Hmm. How long does a coredump take? It only has 4GB of memory; that doesn't take 45 min does it?

It wasn't fsck, because it didn't start that until after it was booted (I have soft updates on; delays fsck for a background check)
 
dordal said:
Code:
Jul 21 17:47:24 abc ntpd[679]: kernel time sync status change 6001
Jul 21 18:21:30 abc ntpd[679]: kernel time sync status change 2001
Jul 21 19:19:34 abc syslogd: kernel boot file is /boot/kernel/kernel
Jul 21 19:19:34 abc kernel: Copyright (c) 1992-2008 The FreeBSD Project.
Jul 21 19:19:34 abc kernel: Copyright (c) 1979, 1980, 1983, 1986, 1988, 1989, 1991, 1992, 1993, 1994
Jul 21 19:19:34 abc kernel: The Regents of the University of California. All rights reserved.
Jul 21 19:19:34 abc kernel: FreeBSD is a registered trademark of The FreeBSD Foundation.
Jul 21 19:19:34 abc kernel: FreeBSD 6.4-STABLE #0: Sat Mar  7 01:08:35 PST 2009

So what would cause a box to lock up so bad it can't even respond to pings, sit there for 48 minutes, and then decide to reboot, all without a human even coming near it?

I'd challenge the idea that the time between 18:21 and 19:19 represented a system "lock up". Is there any other logging you could review to see if in fact the system was live during that period of time?

You might want to enable syslogd mark messages in case this occurs again. Add to /etc/rc.conf:
Code:
syslogd_flags="-m 5"

That will create an entry in /var/log/messages every 5 minutes, and it will make it easier to determine whether the system was hung, or whether there was just no activity.

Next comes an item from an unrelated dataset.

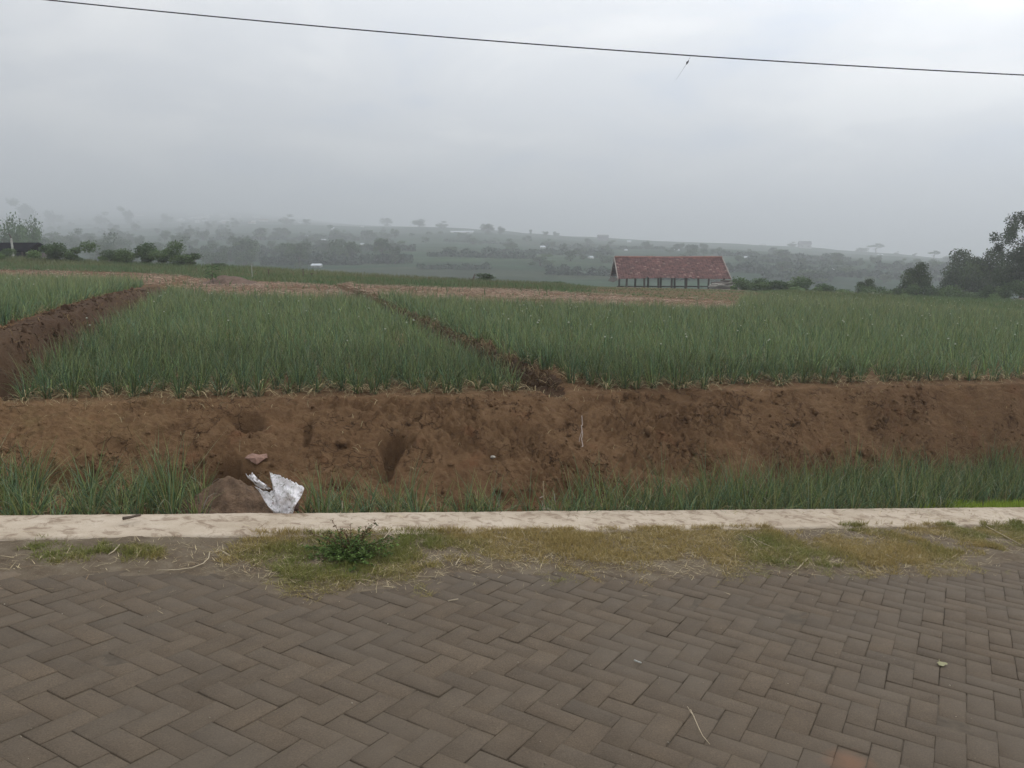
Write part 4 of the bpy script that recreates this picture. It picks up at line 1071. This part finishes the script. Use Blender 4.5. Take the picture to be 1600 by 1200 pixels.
# pile of poles right of the hut
def pile():
    Y = 56; b = at(1140, 451, Y); z = float(znear(np.array([b.x]), np.array([56.]), False)[0]); top = at(1120, 439, Y).z
    M_p = m_simple('weathered_pole', (.34, .31, .27), .85, .35, 3); M_p2 = m_simple('dark_pole', (.12, .10, .085), .9, .3, 3)
    r = random.Random(4); H = top - z
    for k in range(22):
        f = k / 21; zz_ = .1 + (H - .1) * (1 - abs(f * 2 - 1) ** 2) * r.uniform(.6, 1) if k > 4 else .1 + .1 * k
        zz_ = H * (0.15 + .85 * f) * .97
        ln = (3.0 - 1.2 * f) * r.uniform(.75, 1.1); cx_ = b.x - .1 + r.uniform(-.35, .35); tl = r.uniform(-.12, .12); rz = r.uniform(-.35, .35)
        m = MB(); rad = r.uniform(.04, .075)
        m.tube([(-ln / 2, 0, -tl), (0, 0, r.uniform(-.03, .03)), (ln / 2, 0, tl)], [rad, rad * .95, rad * .7], 7, (1, 1, 1))
        o = m.build('wooden_pole', M_p if r.random() < .6 else M_p2, loc=(cx_, Y + r.uniform(-.5, .5), z + zz_)); o.rotation_euler = (0, 0, rz)
        tag(o, 'weathered wooden pole in the loose stack right of the open hut', 'pole', 'wooden poles stacked beside the hut')
pile()
# ---------------------------------------------------------------- left shed
def left_shed():
    Y = 49; a = at(-60, 379, Y); b = at(62, 379, Y); e = at(62, 392, Y - 1.6); z = float(znear(np.array([b.x]), np.array([49.]), False)[0])
    W = b.x - a.x; cx = (a.x + b.x) / 2; R = b.z - z; E = e.z - z
    o = empty('dark_roofed_shed', (cx, Y, z)); tag(o, 'low shed with a long black roof at the left edge of the field', 'shed')
    M_dk = m_simple('black_roof', (.010, .010, .013), 1.0, .3, 2, spec=0); M_wl = m_simple('shed_brown_wall', (.10, .085, .075), .9, .3, 3)
    m = MB()
    for s in (-1, 1):
        m.add([(-W / 2, 0, R), (W / 2, 0, R), (W / 2, s * 1.6, E), (-W / 2, s * 1.6, E), (-W / 2, 0, R - .06), (W / 2, 0, R - .06), (W / 2, s * 1.6, E - .06), (-W / 2, s * 1.6, E - .06)],
              [(0, 1, 2, 3), (7, 6, 5, 4), (2, 6, 7, 3), (1, 5, 6, 2), (0, 3, 7, 4)])
    m.build('roof', M_dk, o)
    m = MB(); m.box(0, -1.45, E - .28, W, .04, .55); m.build('eave_panel', m_simple('dark_panel', (.03, .03, .033), .9, .4, 6), o)  # near-black panel strip just below the front eave
    m = MB(); m.box(0, .2, (E - .05) / 2 - .2, W * .97, 2.4, E + .2); m.build('wall', M_wl, o)
    for k in range(6):
        m = MB(); x = -W / 2 + .2 + k * (W - .4) / 5; m.tube([(x, -1.5, -.3), (x, -1.5, E - .02)], .05, 6); m.build('post', M_wood, o)
    p = at(21, 404, 46.0); p2 = at(20, 372, 46.0); zz_ = gzf(p.x, 45.9)
    q = empty('pale_pole', (p.x, 46, zz_)); tag(q, 'thin pale pole standing in front of the black-roofed shed', 'pole')
    m = MB(); H = p2.z - zz_; m.tube([(0, 0, -.2), (0, 0, H * .6), (-.02, 0, H)], [.07, .06, .05], 7); m.build('shaft', M_paint, q)
    m = MB(); m.tube([(-.02, 0, H), (-.1, 0, H + .25)], [.05, .02], 6); m.build('tip', M_wood, q)
left_shed()
# small shelter at the right
def shelter():
    Y = 40; b = at(1582, 497, Y); z = gzf(b.x, Y)
    o = empty('field_shelter', (b.x, Y, z), .15); tag(o, 'small dark-roofed shelter over a brown heap at the right field corner', 'shelter')
    H = at(1582, 480, Y).z - z
    m = MB(); m.add([(-.75, -.6, H * .9), (.9, -.6, H * .80), (.9, .7, H * 1.12), (-.75, .7, H * 1.2)], [(0, 1, 2, 3)]); m.add([(-.75, -.6, H * .9 - .05), (.9, -.6, H * .80 - .05), (.9, .7, H * 1.12 - .05), (-.75, .7, H * 1.2 - .05)], [(3, 2, 1, 0)])
    m.build('roof', m_simple('shelter_roof', (.04, .038, .035), .8, .3, 5), o)
    for x, y in ((-.7, -.5), (.8, -.5), (-.7, .6), (.8, .6)):
        m = MB(); m.tube([(x, y, -.3), (x, y, H * .9)], .035, 5); m.build('post', M_wood, o)
    bm_v = []; 
    g1 = np.linspace(-1.0, 1.0, 24); Xg, Yg_ = np.meshgrid(g1, g1); Zg_ = .45 * np.exp(-(Xg ** 2 / .5 + Yg_ ** 2 / .35)) + .06 * fbm(Xg, Yg_, 4, 3) - .05
    hp = link('compost_heap', new_mesh('compost_heap', np.stack([Xg, Yg_, Zg_], -1).reshape(-1, 3), grid_faces(24, 24), smooth=True), m_simple('heap', (.13, .10, .085), .95, .3, 6, .03, 20), loc=(b.x - .2, Y - 1.2, z)); tag(hp, 'low grey-brown soil heap in front of the small right shelter', 'heap')
    s = at(1569, 479, Y - .7); m = MB(); m.add([(-.22, 0, -.03), (.2, 0, .0), (.26, .2, .02), (-.15, .2, .05), (-.22, 0, -.06), (.2, 0, -.03), (.26, .2, -.01), (-.15, .2, .02)], [(0, 1, 2, 3), (7, 6, 5, 4), (0, 4, 5, 1), (1, 5, 6, 2), (2, 6, 7, 3), (3, 7, 4, 0)])
    sh = m.build('plastic_sheet', M_white, loc=(b.x - .45, Y - .62, z + H * .93)); tag(sh, 'scrap of white plastic lying on the small shelter roof', 'plastic sheet')
shelter()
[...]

All that said, spontaneous reboots (i.e. without a kernel panic) are generally hardware (RAM, hard drive, PSU) related.
 
Maybe a memory leak was causing an overflow and coincidentally locking the system in some sort of loop and reboots when there's no more memory to leak to.
This week I had something similar caused bij mdconfig/jail. The system completely freezed, the cpu fan was going to full speed and after a minute it started dumping page fault errors and rebooted.
 
Could it be a power supply error?
 
I had random FreeBSD-Stable reboots until I checked my ram and discovered 1 bad bit in ram....
I replaced my 512MB ram module with 1GB ram, and since then no more random reboots.
 
anomie said:
I'd challenge the idea that the time between 18:21 and 19:19 represented a system "lock up". Is there any other logging you could review to see if in fact the system was live during that period of time?

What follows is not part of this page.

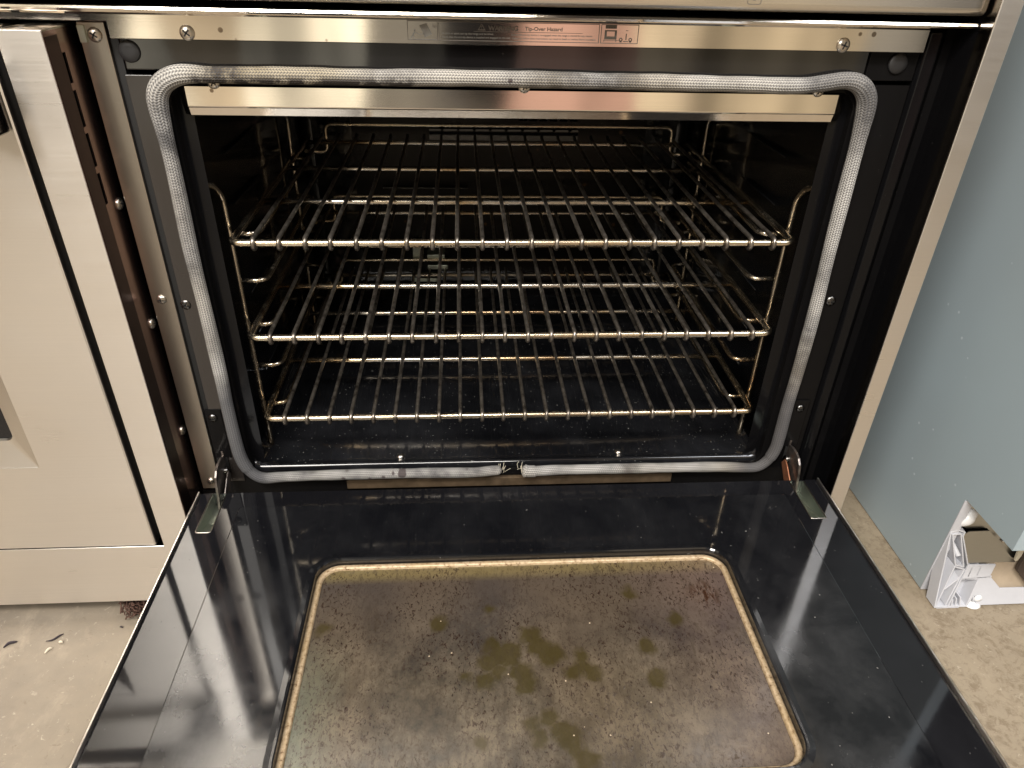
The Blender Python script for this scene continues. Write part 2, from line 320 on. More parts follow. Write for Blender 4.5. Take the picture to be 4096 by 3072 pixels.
def tube(bm, path, r, seg=12, closed=False, radii=None, squash=1.0, caps=True, uvname=None, up=Vector((0, 0, 1))):
    path = [Vector(p) for p in path]; n = len(path); uvl = bm.loops.layers.uv.verify() if uvname else None
    rings = []; prevN = None; L = [0]
    for i in range(1, n): L.append(L[-1] + (path[i] - path[i - 1]).length)
    for i in range(n):
        if closed: t = path[(i + 1) % n] - path[i - 1]
        else: t = path[min(i + 1, n - 1)] - path[max(i - 1, 0)]
        t.normalize()
        if prevN is None:
            ref = up if abs(t.dot(up)) < .9 else Vector((0, 1, 0)); N = (ref - t * ref.dot(t)).normalized()
        else:
            N = (prevN - t * prevN.dot(t)).normalized()
        prevN = N; B = t.cross(N); rr = radii[i] if radii else r
        rings.append([bm.verts.new(path[i] + (N * math.cos(a) + B * math.sin(a) * squash) * rr) for a in (2 * math.pi * j / seg for j in range(seg))])
    m_ = n if closed else n - 1
    for i in range(m_):
        A, B_ = rings[i], rings[(i + 1) % n]
        for j in range(seg):
            f = bm.faces.new([A[j], A[(j + 1) % seg], B_[(j + 1) % seg], B_[j]]); f.smooth = True
            if uvl:
                u0, u1 = L[i], L[min(i + 1, n - 1)]; v0, v1 = j / seg, (j + 1) / seg
                for lp, uvc in zip(f.loops, ((u0, v0), (u0, v1), (u1, v1), (u1, v0))): lp[uvl].uv = uvc
    if not closed and caps:
        bm.faces.new(rings[0][::-1]); bm.faces.new(rings[-1])
def lathe(bm, c, axis, prof, seg=20):
    c = Vector(c); ax = Vector(axis).normalized(); u = ax.orthogonal().normalized(); v = ax.cross(u); rings = []
    for r, h in prof:
        if r < 1e-6: rings.append([bm.verts.new(c + ax * h)])
        else: rings.append([bm.verts.new(c + ax * h + (u * math.cos(a) + v * math.sin(a)) * r) for a in (2 * math.pi * j / seg for j in range(seg))])
    for A, B in zip(rings, rings[1:]):
        for j in range(seg):
            k = (j + 1) % seg
            if len(A) == 1 and len(B) > 1: f = bm.faces.new([A[0], B[k], B[j]])
            elif len(B) == 1 and len(A) > 1: f = bm.faces.new([A[j], A[k], B[0]])
            elif len(A) > 1: f = bm.faces.new([A[j], A[k], B[k], B[j]])
            f.smooth = True
def rrect(x0, x1, y0, y1, r, k=8):
    pts = []
    for cx, cy, a0 in ((x1 - r, y1 - r, 0), (x0 + r, y1 - r, 90), (x0 + r, y0 + r, 180), (x1 - r, y0 + r, 270)):
        for j in range(k + 1):
            a = math.radians(a0 + 90 * j / k); pts.append((cx + r * math.cos(a), cy + r * math.sin(a)))
    return pts
def loops(bm, ls, cap_last=False, cap_first=False, smooth=False):
    R = [[bm.verts.new(p) for p in l] for l in ls]; n = len(R[0])
    for A, B in zip(R, R[1:]):
        for j in range(n):
            f = bm.faces.new([A[j], A[(j + 1) % n], B[(j + 1) % n], B[j]]); f.smooth = smooth
    if cap_last: bm.faces.new(R[-1])
    if cap_first: bm.faces.new(R[0][::-1])
def root(name, label, cat, loc, group=None):
    o = bpy.data.objects.new(name, None); S.collection.objects.link(o); o.location = loc; o.empty_display_size = .05
    o['label'] = label; o['category'] = cat
    if group: o['group'] = group
    return o
def screw(parent, loc, normal, r=.0062, mat='screw', label=None, rot=.3):
    bm = bmesh.new(); lathe(bm, loc, normal, [(r, 0), (r, .0006), (r * .9, .0016), (r * .6, .0026), (r * .25, .0031), (0, .0032)], 18)
    o = link('screw', bm, mat, parent)
    if label: o['label'] = label
    nrm = Vector(normal).normalized(); u = nrm.orthogonal().normalized(); v = nrm.cross(u); c = Vector(loc) + nrm * .0022
    bm = bmesh.new()
    for a in (rot, rot + math.pi / 2):
        d = u * math.cos(a) + v * math.sin(a); e_ = nrm.cross(d); w, l = r * .10, r * .52
        prism(bm, [c + d * l + e_ * w, c + d * l - e_ * w, c - d * l - e_ * w, c - d * l + e_ * w], nrm * .00115)
    link('cross_recess', bm, 'void', o)
    return o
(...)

You might want to enable syslogd mark messages in case this occurs again. Add to /etc/rc.conf:
Code:
syslogd_flags="-m 5"

That's a great idea. I'll give it a go. I'm virtually certain the box really was locked up, because:
- it didn't respond to pings on either the public or private network (different NICs)
- there isn't a SINGLE message in any log that I could find between those time periods. Its a pretty busy box; usually 200-300 processes running, and so the logs usually have lots of stuff in them.

Its the 48 minute part that I just don't get. What does it do for that long before rebooting? Maybe it was a PSU issue...e.g. the PSU is on the edge, stopped providing enough power, then reset itself after it cooled off or something.
 
While you are checking the hardware, make sure to check that the CPU is properly cooled. An overheated CPU will automatically slow down to the point that the system seems locked up, but in fact is just taking next-to-forever to execute a single calculation.
 
No news is that I haven't figured out what happened yet.

I'm suspecting a heat related issue; this box is at the top of the rack. But not really sure what is failing... I mean, what takes 45 minutes to cool off?
 
Okay, keep us posted! I hate dead threads.

If the top of the rack is hot enough to cause problems then, sure, it will be hot enough to keep things warm while the server cools down (especially if the air isn't moving outside and inside the box).